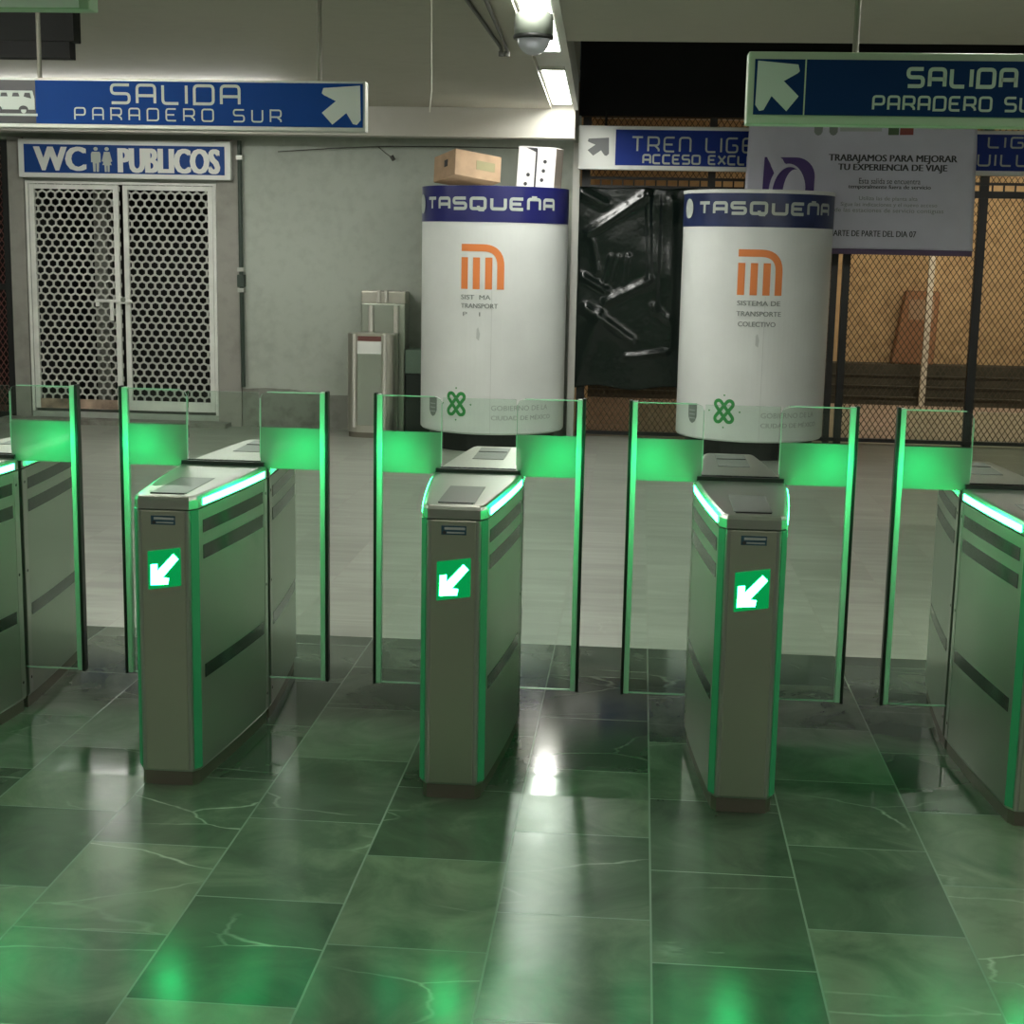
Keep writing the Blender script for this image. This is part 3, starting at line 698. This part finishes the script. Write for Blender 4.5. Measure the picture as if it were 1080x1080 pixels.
# ------------------------------------------------------------------ display columns
R = .665
def column(cx, label, band, worn, du):
    t = thing('display_column', (cx, 9.2, 0), label, 'display column', 'round display columns')
    MB().lathe((0, 0, 0), [(.001, 0), (.58, 0), (.58, .17), (.001, .17)], 64).build('plinth', M['black'], t)
    MB().lathe((0, 0, 0), [(.60, .165), (R-.012, .165), (R, .18), (R, 2.03), (R, 2.335), (R-.012, 2.342), (R-.03, 2.335), (R-.03, 2.32), (.001, 2.32)], 96).build('body', M['drum'], t, smooth=False)
    MB().lathe((0, 0, 0), [(R+.003, 2.03), (R+.003, 2.318 if not worn else 2.341)], 96).build('name_band', M[band], t, smooth=True)
    def cyf(o): return lambda u, v: ((R+o)*math.sin(u/R), -(R+o)*math.cos(u/R), v)
    f = cyf(.006)
    q = MB(); stroke_text(q, 'TASQUEÑA', -.665+du*1.0, .655+du*1.6, 2.130, 2.245, .027, f, gap=.34); q.build('lettering', M['letter'], t, fix=False)
    fb = cyf(.011); q = MB(); u0 = -.80+du*.5; q.poly([fb(u0+.075*math.cos(k*PI/16), 2.185+.085*math.sin(k*PI/16)) for k in range(32)]); q.build('station_badge', M['letter'], t, fix=False)
    f = cyf(.003); a = -.235+du; z0, z1 = 1.45, 1.84; W = .385; s = .062
    q = MB()
    ribbon(q, arc([(a, z1-s/2), (a+W-s/2, z1-s/2), (a+W-s/2, z0)], .16, seg=10), s, f, .02)
    for k in range(3): ribbon(q, [(a+s/2+k*.109, z0), (a+s/2+k*.109, z1-.115)], s, f)
    q.build('logo', M['orange'], t, fix=False)
    if worn: rows = (('SIST  MA', a, a+.27, 1.36, 1.40), ('TRANSPORT', a, a+.335, 1.285, 1.325), ("P    I", a+.02, a+.18, 1.215, 1.25))
    else: rows = (('SISTEMA DE', a+.005, a+.38, 1.36, 1.402), ('TRANSPORTE', a+.002, a+.39, 1.27, 1.312), ('COLECTIVO', a+.02, a+.345, 1.18, 1.222))
    for s_, x0, x1, v0, v1 in rows:
        q = MB(); font_text(q, s_, x0, x1, v0, v1, f, bold=.012); q.build('lettering', M['grey_print'], t, fix=False)
    q = MB(); ex = a+.16 if worn else a+.19
    q.poly([f(*p) for p in ((ex-.012, 1.02), (ex+.012, 1.0), (ex+.02, 1.06), (ex+.004, 1.12), (ex-.010, 1.10))]); q.build('scuff', M['smudge'], t, fix=False)
    # crest, knotted green emblem, government wording
    sx = -.575+du*-.5; q = MB(); q.poly([f(*p) for p in shield(sx+(.02 if worn else -.02), .385, .115, .175)]); cr = q.build('crest', M['grey_print'], t, fix=False)
    f5 = cyf(.005); q = MB()
    for k in range(3): ribbon(q, [(sx+(.02 if worn else -.02)-.04, .345+.035*k), (sx+(.02 if worn else -.02)+.04, .345+.035*k)], .010, f5)
    q.build('crest_lines', M['pale_print'], cr, fix=False)
    gx, gz = -.272, .432; q = MB()
    for sg in (1, -1):
        ca, sa = math.cos(sg*.90), math.sin(sg*.90); hl, hr = .082, .031
        st = [(hl+hr*math.cos(a2), hr*math.sin(a2)) for a2 in [-PI/2+k*PI/8 for k in range(9)]]+[(-hl+hr*math.cos(a2), hr*math.sin(a2)) for a2 in [PI/2+k*PI/8 for k in range(9)]]
        st.append(st[0]); ribbon(q, [(gx+x*ca-y*sa, gz+x*sa+y*ca) for x, y in st], .030, f)
    for k in range(8):
        an = k*PI/4
        if k % 2 == 0:
            q.poly([f(gx+.142*math.cos(an)+.008*math.cos(j*PI/4), gz+.142*math.sin(an)+.008*math.sin(j*PI/4)) for j in range(8)])
    q.build('knot_emblem', M['green_print'], t, fix=False)
    q = MB(); font_text(q, 'GOBIERNO DE LA', .055, .62, .385, .43, f); q.build('lettering', M['pale_print'], t, fix=False)
    q = MB(); font_text(q, 'CIUDAD DE MÉXICO', .055, .66, .300, .35, f, bold=.008); q.build('lettering', M['pale_print'], t, fix=False)
    # panel seam
    q = MB(); ribbon(q, [(.045, .18), (.045, 1.44)], .003, cyf(.0015)); q.build('seam', M['smudge'], t, fix=False)
    if not worn: MB().lathe((0, 0, 0), [(R+.004, 2.315), (R+.008, 2.32), (R+.008, 2.345), (R-.01, 2.348)], 96).build('rim', M['white'], t)
column(-.765, 'white round display column with two boxes on top, beside the stainless bin', 'navy', True, 0)
column(1.607, 'white round display column in front of the banner, nothing on its top', 'navy2', False, .035)

t = thing('cardboard_box', (-1.02, 9.12, 2.385), 'tilted brown cardboard box on top of the left display column', 'box', rz=0)
o = MB().box(-.235, .235, -.20, .20, 0, .23).build('carton', M['cardboard'], t, bevel=.004)
MB().box(-.02, .17, -.203, -.20, .08, .16).build('print', M['box_print'], o); MB().box(-.238, -.235, -.06, .0, .10, .16).build('handle_hole', M['dark_print'], o)
t.rotation_euler = (math.radians(-9), math.radians(7), math.radians(35)); t.location = (-1.02, 9.10, 2.385)
t = thing('white_carton', (-.365, 9.02, 2.322), 'white carton with dark dots standing upright on the left display column', 'box')
o = MB().box(-.175, .175, -.11, .11, 0, .375).build('carton', M['carton_white'], t, bevel=.004)
MB().box(.172, .178, -.105, .105, .005, .37).build('side_panel', M['carton_side'], o)
MB().box(-.01, .006, -.113, -.11, .02, .36).build('flap_gap', M['dark_print'], o)
MB().prism([(-.10, .365), (.0, .365), (.0, .325)], lambda u, v, w2: (u, -.113+w2, v), .003).build('torn_corner', M['dark_print'], o)
for x, z in ((.08, .25), (.07, .17), (.06, .09), (-.07, .13), (-.09, .05)):
    MB().bar((x, -.1125, z), (x, -.11, z), .017, 12).build('dot', M['dark_print'], o)
t.rotation_euler = (0, math.radians(3), math.radians(-14))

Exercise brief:
Retype the whole listing exactly and leave the pictures out.

Exercise response:
Keep writing the Blender script for this image. This is part 3, starting at line 698. This part finishes the script. Write for Blender 4.5. Measure the picture as if it were 1080x1080 pixels.
# ------------------------------------------------------------------ display columns
R = .665
def column(cx, label, band, worn, du):
    t = thing('display_column', (cx, 9.2, 0), label, 'display column', 'round display columns')
    MB().lathe((0, 0, 0), [(.001, 0), (.58, 0), (.58, .17), (.001, .17)], 64).build('plinth', M['black'], t)
    MB().lathe((0, 0, 0), [(.60, .165), (R-.012, .165), (R, .18), (R, 2.03), (R, 2.335), (R-.012, 2.342), (R-.03, 2.335), (R-.03, 2.32), (.001, 2.32)], 96).build('body', M['drum'], t, smooth=False)
    MB().lathe((0, 0, 0), [(R+.003, 2.03), (R+.003, 2.318 if not worn else 2.341)], 96).build('name_band', M[band], t, smooth=True)
    def cyf(o): return lambda u, v: ((R+o)*math.sin(u/R), -(R+o)*math.cos(u/R), v)
    f = cyf(.006)
    q = MB(); stroke_text(q, 'TASQUEÑA', -.665+du*1.0, .655+du*1.6, 2.130, 2.245, .027, f, gap=.34); q.build('lettering', M['letter'], t, fix=False)
    fb = cyf(.011); q = MB(); u0 = -.80+du*.5; q.poly([fb(u0+.075*math.cos(k*PI/16), 2.185+.085*math.sin(k*PI/16)) for k in range(32)]); q.build('station_badge', M['letter'], t, fix=False)
    f = cyf(.003); a = -.235+du; z0, z1 = 1.45, 1.84; W = .385; s = .062
    q = MB()
    ribbon(q, arc([(a, z1-s/2), (a+W-s/2, z1-s/2), (a+W-s/2, z0)], .16, seg=10), s, f, .02)
    for k in range(3): ribbon(q, [(a+s/2+k*.109, z0), (a+s/2+k*.109, z1-.115)], s, f)
    q.build('logo', M['orange'], t, fix=False)
    if worn: rows = (('SIST  MA', a, a+.27, 1.36, 1.40), ('TRANSPORT', a, a+.335, 1.285, 1.325), ("P    I", a+.02, a+.18, 1.215, 1.25))
    else: rows = (('SISTEMA DE', a+.005, a+.38, 1.36, 1.402), ('TRANSPORTE', a+.002, a+.39, 1.27, 1.312), ('COLECTIVO', a+.02, a+.345, 1.18, 1.222))
    for s_, x0, x1, v0, v1 in rows:
        q = MB(); font_text(q, s_, x0, x1, v0, v1, f, bold=.012); q.build('lettering', M['grey_print'], t, fix=False)
    q = MB(); ex = a+.16 if worn else a+.19
    q.poly([f(*p) for p in ((ex-.012, 1.02), (ex+.012, 1.0), (ex+.02, 1.06), (ex+.004, 1.12), (ex-.010, 1.10))]); q.build('scuff', M['smudge'], t, fix=False)
    # crest, knotted green emblem, government wording
    sx = -.575+du*-.5; q = MB(); q.poly([f(*p) for p in shield(sx+(.02 if worn else -.02), .385, .115, .175)]); cr = q.build('crest', M['grey_print'], t, fix=False)
    f5 = cyf(.005); q = MB()
    for k in range(3): ribbon(q, [(sx+(.02 if worn else -.02)-.04, .345+.035*k), (sx+(.02 if worn else -.02)+.04, .345+.035*k)], .010, f5)
    q.build('crest_lines', M['pale_print'], cr, fix=False)
    gx, gz = -.272, .432; q = MB()
    for sg in (1, -1):
        ca, sa = math.cos(sg*.90), math.sin(sg*.90); hl, hr = .082, .031
        st = [(hl+hr*math.cos(a2), hr*math.sin(a2)) for a2 in [-PI/2+k*PI/8 for k in range(9)]]+[(-hl+hr*math.cos(a2), hr*math.sin(a2)) for a2 in [PI/2+k*PI/8 for k in range(9)]]
        st.append(st[0]); ribbon(q, [(gx+x*ca-y*sa, gz+x*sa+y*ca) for x, y in st], .030, f)
    for k in range(8):
        an = k*PI/4
        if k % 2 == 0:
            q.poly([f(gx+.142*math.cos(an)+.008*math.cos(j*PI/4), gz+.142*math.sin(an)+.008*math.sin(j*PI/4)) for j in range(8)])
    q.build('knot_emblem', M['green_print'], t, fix=False)
    q = MB(); font_text(q, 'GOBIERNO DE LA', .055, .62, .385, .43, f); q.build('lettering', M['pale_print'], t, fix=False)
    q = MB(); font_text(q, 'CIUDAD DE MÉXICO', .055, .66, .300, .35, f, bold=.008); q.build('lettering', M['pale_print'], t, fix=False)
    # panel seam
    q = MB(); ribbon(q, [(.045, .18), (.045, 1.44)], .003, cyf(.0015)); q.build('seam', M['smudge'], t, fix=False)
    if not worn: MB().lathe((0, 0, 0), [(R+.004, 2.315), (R+.008, 2.32), (R+.008, 2.345), (R-.01, 2.348)], 96).build('rim', M['white'], t)
column(-.765, 'white round display column with two boxes on top, beside the stainless bin', 'navy', True, 0)
column(1.607, 'white round display column in front of the banner, nothing on its top', 'navy2', False, .035)

t = thing('cardboard_box', (-1.02, 9.12, 2.385), 'tilted brown cardboard box on top of the left display column', 'box', rz=0)
o = MB().box(-.235, .235, -.20, .20, 0, .23).build('carton', M['cardboard'], t, bevel=.004)
MB().box(-.02, .17, -.203, -.20, .08, .16).build('print', M['box_print'], o); MB().box(-.238, -.235, -.06, .0, .10, .16).build('handle_hole', M['dark_print'], o)
t.rotation_euler = (math.radians(-9), math.radians(7), math.radians(35)); t.location = (-1.02, 9.10, 2.385)
t = thing('white_carton', (-.365, 9.02, 2.322), 'white carton with dark dots standing upright on the left display column', 'box')
o = MB().box(-.175, .175, -.11, .11, 0, .375).build('carton', M['carton_white'], t, bevel=.004)
MB().box(.172, .178, -.105, .105, .005, .37).build('side_panel', M['carton_side'], o)
MB().box(-.01, .006, -.113, -.11, .02, .36).build('flap_gap', M['dark_print'], o)
MB().prism([(-.10, .365), (.0, .365), (.0, .325)], lambda u, v, w2: (u, -.113+w2, v), .003).build('torn_corner', M['dark_print'], o)
for x, z in ((.08, .25), (.07, .17), (.06, .09), (-.07, .13), (-.09, .05)):
    MB().bar((x, -.1125, z), (x, -.11, z), .017, 12).build('dot', M['dark_print'], o)
t.rotation_euler = (0, math.radians(3), math.radians(-14))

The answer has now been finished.